Can anyone help me get through this rough patch in my marriage??
Basically, I got married in January 2013, and as a family we moved 250 miles away from our home for work within a week of being married. My job role means that I have to work away a lot and this is leading to a lot of distrust from my husband. He regularly accuses me of cheating (to the point where I lie if I am working away with other men for an easy life). I have always been faithful to my husband however, he was not at the very beginning of our relationship. No matter how many times I reassure my husband that I would never be unfaithful, he accuses me constantly (even in front of our son). We moved for my job and I love my new job but feel like I can’t make friends at work because I am made to feel bad about going out or I am accused of seeing someone else. My husband has always had some insecurities about my jobs as I earn more than him and pay all bills etc. He doesn’t have as good a job and earns a little wage but I do not make any comments about this. At the moment we keep our money separate still – I pay for everything and his pay is used for his cigarettes and going out with his friends.

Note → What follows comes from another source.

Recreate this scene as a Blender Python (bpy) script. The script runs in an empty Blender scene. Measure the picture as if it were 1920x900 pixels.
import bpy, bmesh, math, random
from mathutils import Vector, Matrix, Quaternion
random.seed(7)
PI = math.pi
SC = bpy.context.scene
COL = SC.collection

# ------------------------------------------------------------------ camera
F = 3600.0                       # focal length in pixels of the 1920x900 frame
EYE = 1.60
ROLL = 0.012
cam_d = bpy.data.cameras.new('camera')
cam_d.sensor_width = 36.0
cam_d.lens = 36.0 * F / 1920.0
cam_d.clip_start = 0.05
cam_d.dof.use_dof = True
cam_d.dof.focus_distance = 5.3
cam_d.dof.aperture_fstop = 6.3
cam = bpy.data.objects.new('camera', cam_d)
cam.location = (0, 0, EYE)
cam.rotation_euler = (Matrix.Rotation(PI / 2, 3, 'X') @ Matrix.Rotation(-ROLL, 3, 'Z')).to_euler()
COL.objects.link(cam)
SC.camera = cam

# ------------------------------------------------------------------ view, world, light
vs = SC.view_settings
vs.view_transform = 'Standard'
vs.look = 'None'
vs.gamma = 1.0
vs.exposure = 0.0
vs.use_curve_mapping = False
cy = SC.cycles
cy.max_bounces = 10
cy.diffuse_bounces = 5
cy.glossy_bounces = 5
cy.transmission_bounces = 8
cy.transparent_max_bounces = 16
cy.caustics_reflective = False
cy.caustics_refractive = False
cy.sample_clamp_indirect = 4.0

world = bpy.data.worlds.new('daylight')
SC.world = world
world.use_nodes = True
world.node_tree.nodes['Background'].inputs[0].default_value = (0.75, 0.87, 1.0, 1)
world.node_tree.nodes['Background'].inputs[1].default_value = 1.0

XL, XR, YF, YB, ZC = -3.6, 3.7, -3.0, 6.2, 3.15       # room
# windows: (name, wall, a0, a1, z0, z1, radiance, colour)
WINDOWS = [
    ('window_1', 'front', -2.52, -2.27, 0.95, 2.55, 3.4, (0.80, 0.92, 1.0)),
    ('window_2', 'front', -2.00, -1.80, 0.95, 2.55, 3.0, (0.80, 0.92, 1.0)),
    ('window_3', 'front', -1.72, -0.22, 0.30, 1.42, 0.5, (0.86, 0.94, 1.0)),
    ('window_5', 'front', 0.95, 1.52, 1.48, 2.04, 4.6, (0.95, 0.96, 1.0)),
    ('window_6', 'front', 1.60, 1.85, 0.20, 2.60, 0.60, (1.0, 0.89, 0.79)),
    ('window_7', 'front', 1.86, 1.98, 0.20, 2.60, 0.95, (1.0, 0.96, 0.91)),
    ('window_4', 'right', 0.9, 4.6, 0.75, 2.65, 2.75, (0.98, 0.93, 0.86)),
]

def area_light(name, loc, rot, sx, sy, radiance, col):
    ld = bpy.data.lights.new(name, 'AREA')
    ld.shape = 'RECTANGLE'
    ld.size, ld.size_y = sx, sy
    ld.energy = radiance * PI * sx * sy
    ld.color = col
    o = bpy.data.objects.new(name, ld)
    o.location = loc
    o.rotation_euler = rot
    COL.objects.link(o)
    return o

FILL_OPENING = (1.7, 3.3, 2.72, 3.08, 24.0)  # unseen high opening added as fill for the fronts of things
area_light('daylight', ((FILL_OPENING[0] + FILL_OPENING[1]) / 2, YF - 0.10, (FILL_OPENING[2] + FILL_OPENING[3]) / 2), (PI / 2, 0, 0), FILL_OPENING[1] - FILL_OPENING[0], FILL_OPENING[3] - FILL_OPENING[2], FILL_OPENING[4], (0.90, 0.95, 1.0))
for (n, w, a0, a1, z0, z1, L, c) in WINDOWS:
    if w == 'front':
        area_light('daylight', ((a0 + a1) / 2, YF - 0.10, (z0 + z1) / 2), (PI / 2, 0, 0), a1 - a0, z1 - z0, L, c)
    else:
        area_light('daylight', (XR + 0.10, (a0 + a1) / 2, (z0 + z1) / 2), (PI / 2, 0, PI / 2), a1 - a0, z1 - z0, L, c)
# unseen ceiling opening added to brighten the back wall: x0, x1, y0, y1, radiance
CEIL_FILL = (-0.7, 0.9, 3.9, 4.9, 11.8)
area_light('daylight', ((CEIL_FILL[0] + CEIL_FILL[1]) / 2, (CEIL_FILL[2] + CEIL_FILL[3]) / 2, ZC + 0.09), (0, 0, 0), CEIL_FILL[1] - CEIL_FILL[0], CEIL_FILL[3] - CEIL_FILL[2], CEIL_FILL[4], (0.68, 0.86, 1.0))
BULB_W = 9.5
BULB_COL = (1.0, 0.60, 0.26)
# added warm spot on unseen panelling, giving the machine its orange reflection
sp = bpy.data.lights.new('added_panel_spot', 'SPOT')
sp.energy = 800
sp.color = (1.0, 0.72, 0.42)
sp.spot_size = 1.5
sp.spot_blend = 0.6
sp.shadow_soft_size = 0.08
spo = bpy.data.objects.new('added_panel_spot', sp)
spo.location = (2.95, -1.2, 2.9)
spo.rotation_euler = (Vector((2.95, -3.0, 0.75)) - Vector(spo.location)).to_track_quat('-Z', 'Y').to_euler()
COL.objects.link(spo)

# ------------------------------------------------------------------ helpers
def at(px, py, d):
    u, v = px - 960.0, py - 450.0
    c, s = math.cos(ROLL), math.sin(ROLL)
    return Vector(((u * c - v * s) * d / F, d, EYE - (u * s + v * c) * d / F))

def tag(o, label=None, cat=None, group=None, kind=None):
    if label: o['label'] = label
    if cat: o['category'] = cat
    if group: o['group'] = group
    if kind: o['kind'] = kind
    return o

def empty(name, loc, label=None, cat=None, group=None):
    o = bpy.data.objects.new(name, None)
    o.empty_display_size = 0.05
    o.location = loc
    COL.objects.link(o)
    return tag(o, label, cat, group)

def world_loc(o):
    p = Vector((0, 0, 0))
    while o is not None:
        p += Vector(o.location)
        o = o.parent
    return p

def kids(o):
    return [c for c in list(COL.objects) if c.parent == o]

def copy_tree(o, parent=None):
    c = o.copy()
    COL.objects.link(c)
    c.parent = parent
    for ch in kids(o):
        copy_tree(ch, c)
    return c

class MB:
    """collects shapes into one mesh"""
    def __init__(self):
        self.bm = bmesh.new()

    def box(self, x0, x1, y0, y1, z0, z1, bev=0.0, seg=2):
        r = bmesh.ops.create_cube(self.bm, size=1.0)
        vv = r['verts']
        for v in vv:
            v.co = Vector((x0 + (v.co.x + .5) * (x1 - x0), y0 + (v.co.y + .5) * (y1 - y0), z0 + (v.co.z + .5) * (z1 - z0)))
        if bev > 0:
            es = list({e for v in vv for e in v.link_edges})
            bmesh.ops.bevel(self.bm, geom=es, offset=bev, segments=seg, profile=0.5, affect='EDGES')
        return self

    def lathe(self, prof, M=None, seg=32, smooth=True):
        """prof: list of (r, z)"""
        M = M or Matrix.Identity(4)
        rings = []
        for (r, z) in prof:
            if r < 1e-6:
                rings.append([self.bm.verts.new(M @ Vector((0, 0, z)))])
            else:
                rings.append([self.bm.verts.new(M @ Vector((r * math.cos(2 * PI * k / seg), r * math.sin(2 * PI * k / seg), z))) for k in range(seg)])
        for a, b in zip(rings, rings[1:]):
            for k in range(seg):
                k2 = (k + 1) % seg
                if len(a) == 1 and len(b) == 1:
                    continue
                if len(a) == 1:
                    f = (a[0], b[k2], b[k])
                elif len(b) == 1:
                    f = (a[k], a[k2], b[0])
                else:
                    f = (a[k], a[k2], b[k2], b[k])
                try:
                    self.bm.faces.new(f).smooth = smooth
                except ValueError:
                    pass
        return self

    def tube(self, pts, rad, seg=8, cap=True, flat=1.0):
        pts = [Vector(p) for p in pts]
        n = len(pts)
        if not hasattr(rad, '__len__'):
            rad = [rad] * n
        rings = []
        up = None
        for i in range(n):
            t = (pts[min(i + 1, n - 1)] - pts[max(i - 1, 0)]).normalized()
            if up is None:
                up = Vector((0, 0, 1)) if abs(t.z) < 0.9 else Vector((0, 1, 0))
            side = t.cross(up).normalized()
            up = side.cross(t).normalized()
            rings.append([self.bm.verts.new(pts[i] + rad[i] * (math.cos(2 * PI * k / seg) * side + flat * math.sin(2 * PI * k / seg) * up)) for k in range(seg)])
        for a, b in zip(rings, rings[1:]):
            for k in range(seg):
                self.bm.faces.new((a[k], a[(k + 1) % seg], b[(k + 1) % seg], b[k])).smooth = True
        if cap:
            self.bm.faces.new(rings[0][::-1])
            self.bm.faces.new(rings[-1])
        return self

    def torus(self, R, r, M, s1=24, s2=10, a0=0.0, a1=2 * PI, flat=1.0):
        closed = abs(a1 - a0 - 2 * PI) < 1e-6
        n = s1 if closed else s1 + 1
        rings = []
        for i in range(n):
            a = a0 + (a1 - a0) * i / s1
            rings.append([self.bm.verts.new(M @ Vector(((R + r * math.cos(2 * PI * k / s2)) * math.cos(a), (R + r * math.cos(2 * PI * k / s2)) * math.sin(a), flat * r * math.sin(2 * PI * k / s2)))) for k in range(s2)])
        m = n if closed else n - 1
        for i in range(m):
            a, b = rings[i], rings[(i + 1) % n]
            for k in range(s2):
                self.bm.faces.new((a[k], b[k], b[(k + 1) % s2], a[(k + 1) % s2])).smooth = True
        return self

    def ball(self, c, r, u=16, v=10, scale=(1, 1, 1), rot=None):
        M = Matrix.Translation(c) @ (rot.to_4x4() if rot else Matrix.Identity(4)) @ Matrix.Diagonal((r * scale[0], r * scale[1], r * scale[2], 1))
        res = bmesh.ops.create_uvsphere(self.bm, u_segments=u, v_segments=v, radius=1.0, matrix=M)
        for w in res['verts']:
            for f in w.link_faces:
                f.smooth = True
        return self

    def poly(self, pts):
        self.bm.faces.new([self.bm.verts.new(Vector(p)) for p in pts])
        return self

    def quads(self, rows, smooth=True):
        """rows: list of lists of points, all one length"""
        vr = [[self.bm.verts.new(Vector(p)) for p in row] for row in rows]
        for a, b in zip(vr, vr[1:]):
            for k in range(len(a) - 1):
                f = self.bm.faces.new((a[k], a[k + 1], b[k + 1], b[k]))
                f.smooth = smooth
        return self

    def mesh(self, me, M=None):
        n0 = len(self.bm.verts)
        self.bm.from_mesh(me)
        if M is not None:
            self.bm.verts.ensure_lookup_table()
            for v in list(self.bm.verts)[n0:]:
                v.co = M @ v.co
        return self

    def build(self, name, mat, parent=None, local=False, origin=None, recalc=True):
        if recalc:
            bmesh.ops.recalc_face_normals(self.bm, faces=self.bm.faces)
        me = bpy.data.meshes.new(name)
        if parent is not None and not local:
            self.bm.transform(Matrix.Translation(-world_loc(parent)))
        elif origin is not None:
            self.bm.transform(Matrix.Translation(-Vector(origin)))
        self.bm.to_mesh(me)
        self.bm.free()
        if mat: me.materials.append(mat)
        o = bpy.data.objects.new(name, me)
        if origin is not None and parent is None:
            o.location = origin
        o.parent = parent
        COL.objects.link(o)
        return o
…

I feel like I am unable to have a social life as he acts like a child when I say I have plans because he feels like he is being left looking after the baby. If we go out in a group (mostly new friends he has made since moving) I am constantly told that I fancy other blokes if I so much as say hello to them. How can I get my husband to realise that it is him I want not anyone else? I feel that we don’t have proper conversations anymore and all intimacy has gone as he says go and be with such and such instead. He seems really low and is drinking more on a night time as he says he feels better when he does. We argue constantly and my husband will regularly tell me our marriage is over or that he hates me or that I am fat (I am struggling to lose my baby weight). My husband says I do nothing around the house but I try my best and our house is clean and tidy but no ironing is done as I work full time and usually 50 hr weeks when I am not staying away on business. I feel like he is so low in himself that saying things like this makes him feel better. How can I help him to overcome this as I don’t want our marriage to end. I want a marriage where we can have a conversation without it turning into an argument and where my husband believes I would never cheat on him and doesn’t feel like I am too good for him. I married him for a reason and had a baby with him for a reason – because I wanted to be with him not anyone else.